QED

Keynes and his Walking Dead

Megan McArdle has an article on Bloomberg titled, Why It’s So Hard to Kill Keynesianism. And in spite of its arguments from a rather diverse crew of supposedly anti-Keynesian economists, it’s straightforward why Keynesian theory continues to lurch forward.

  • It is taught in virtually every introductory economics textbook in the world.
  • No economist would even consider giving up on aggregate demand as the driver of economic activity. So we have John Cochrane quoted as saying:

“Since about 1980, if you send a paper with this model to any half respectable journal, they will reject it instantly.”

I don’t know what “this model” consists of, but if he is saying that employing aggregate demand is instant death for any article, I would have my doubts. But it’s not the articles supporting Keynes that interest me. Where are the ones that point out that Keynesian theory and policy are nonsense? Articles along those lines would be a radical departure but where are they? And let me add, as a personal experience, that it is not all that easy to get them published if you write them.

But then, what would be the exact point of these articles so far as policy is concerned? As McArdle says:

“New Keynesian models do predict stimulative effects from government spending. But they do so through a completely different channel from the old Keynesian models that are still popular with most of the public intellectuals who support stimulus.”

No one at the political level, trying to work out what to do as recession comes crashing through the wall, was going to be interested in “the channels” that cause a stimulus to work. They just want an answer, and if the answer is a stimulus then off they go. And off they did go. They have now spent in haste and are repenting in leisure, but it was some variant version of Keynesian theory that drove them to take the actions that they took. But where are the post mortems on what went wrong? Plenty on what caused the Global Financial Crisis. Almost nothing on why the stimulus that followed has been such a disaster.

And for McArdle to say that Keynesian theory represents “an economic model with zero percent mindshare among professional macroeconomists” just cannot be true. The reality is that economists know virtually nothing else. I have scoured the article for the alternative theory the people she spoke to have in mind and can find nothing. The most you hear is that we should abandon macro and leave everything to micro, which is as nonsensical an idea as the Keynesian theory it would replace. I would merely point out that The Wealth of Nations was entirely macro, classical macro. That is where the action is and the answers begin. Economic theory around 1916, say, would be something like the high point and a good place to start over from.

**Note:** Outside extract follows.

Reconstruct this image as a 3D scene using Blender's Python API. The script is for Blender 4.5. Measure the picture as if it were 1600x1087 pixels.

McArdle does, however, go into “supply side economics” but restricts it to the notion of tax cuts. She unfortunately goes nowhere near the underlying theory or discusses any of the wider implications. And there is nothing on the absolute necessity found within supply-side theory which explicitly requires starting over from classical presuppositions and a return to Say’s Law.

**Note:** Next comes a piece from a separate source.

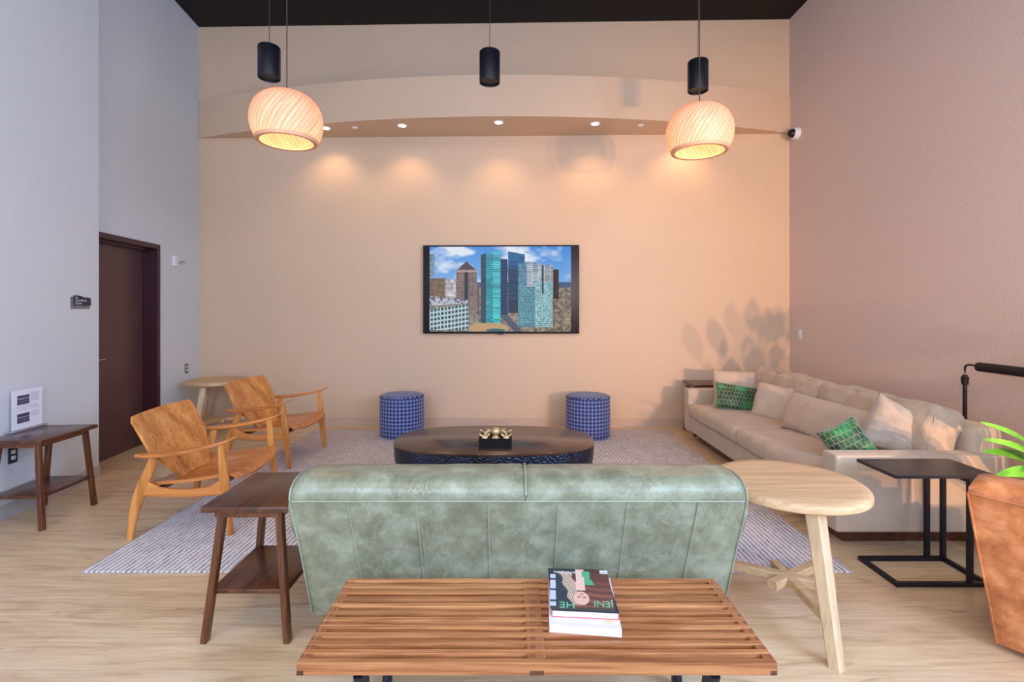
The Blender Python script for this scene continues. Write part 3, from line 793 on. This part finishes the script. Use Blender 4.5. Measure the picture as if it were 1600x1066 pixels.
# ------------------------------------------------------------------ houndstooth stools
def stool():
    t = thing('drum_stool', 'blue houndstooth drum stool left of the television', 'stool', (-1.283, 5.745, RZ))
    r, h = .252, .475
    def uvf(co, f):
        a = math.atan2(co.y, co.x)
        if a < -PI/2-1e-6 and all(math.atan2(v.co.y, v.co.x) > 3*PI/4 or math.atan2(v.co.y, v.co.x) < -PI/2-1e-6 for v in f.verts): pass
        if a > 3*PI/4+.3 and any(math.atan2(v.co.y, v.co.x) < 0 for v in f.verts): a -= 2*PI
        return (a*r, co.z)
    b = B(); b.lathe([(r-.012, .0), (r-.002, .012), (r+.002, .1), (r+.003, .25), (r+.001, .4), (r-.002, .45)], 64, cap=False); b.build('side_cover', M['houndstooth'], t, uvf=uvf)
    b = B(); b.lathe([(r-.002, .45), (r-.006, .462), (r-.02, .471), (r-.06, .476), (.1, .479), (.002, .48)], 64); b.build('seat_top', M['houndstooth'], t, uvf=lambda co, f: (co.x, co.y))
    b = B(); n = 64; b.loft([[((r-.001+.005*math.cos(2*PI*k/8))*math.cos(2*PI*i/n), (r-.001+.005*math.cos(2*PI*k/8))*math.sin(2*PI*i/n), .452+.005*math.sin(2*PI*k/8)) for k in range(8)] for i in range(n+1)], cap=False); b.build('piping', M['navy'], t)
    b = B(); b.lathe([(r-.02, -.0), (r-.02, .02)], 48); b.build('base', M['black'], t)
    return t
s1 = stool()
c = copy_tree(s1); c.location = (.878, 5.70, RZ); c.rotation_euler.z = 2.4
tag(c, 'blue houndstooth drum stool right of the television', 'stool')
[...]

And while the efficient market hypothesis is fine as far as it goes, what it does not do and cannot do is rule out recessions. In my view, there is nothing in the EMH that is not fully discussed in classical business cycle theory (and who amongst the entire history-deprived economics profession could tell me whether I am right or wrong on this). Just because you believe that information gets fully used as soon as it is available is no reason to think recessions cannot happen. There are the known unknowns and the unknown unknowns that will get you every time. Even the known knowns can sometimes put an economy into recession. No one can prepare for everything.

The Keynesian walking dead are those who uses aggregate demand to explain how an economy works. If that’s not 100% of the profession, it’s near enough.

*My thanks to I.D. for bringing this article to my attention.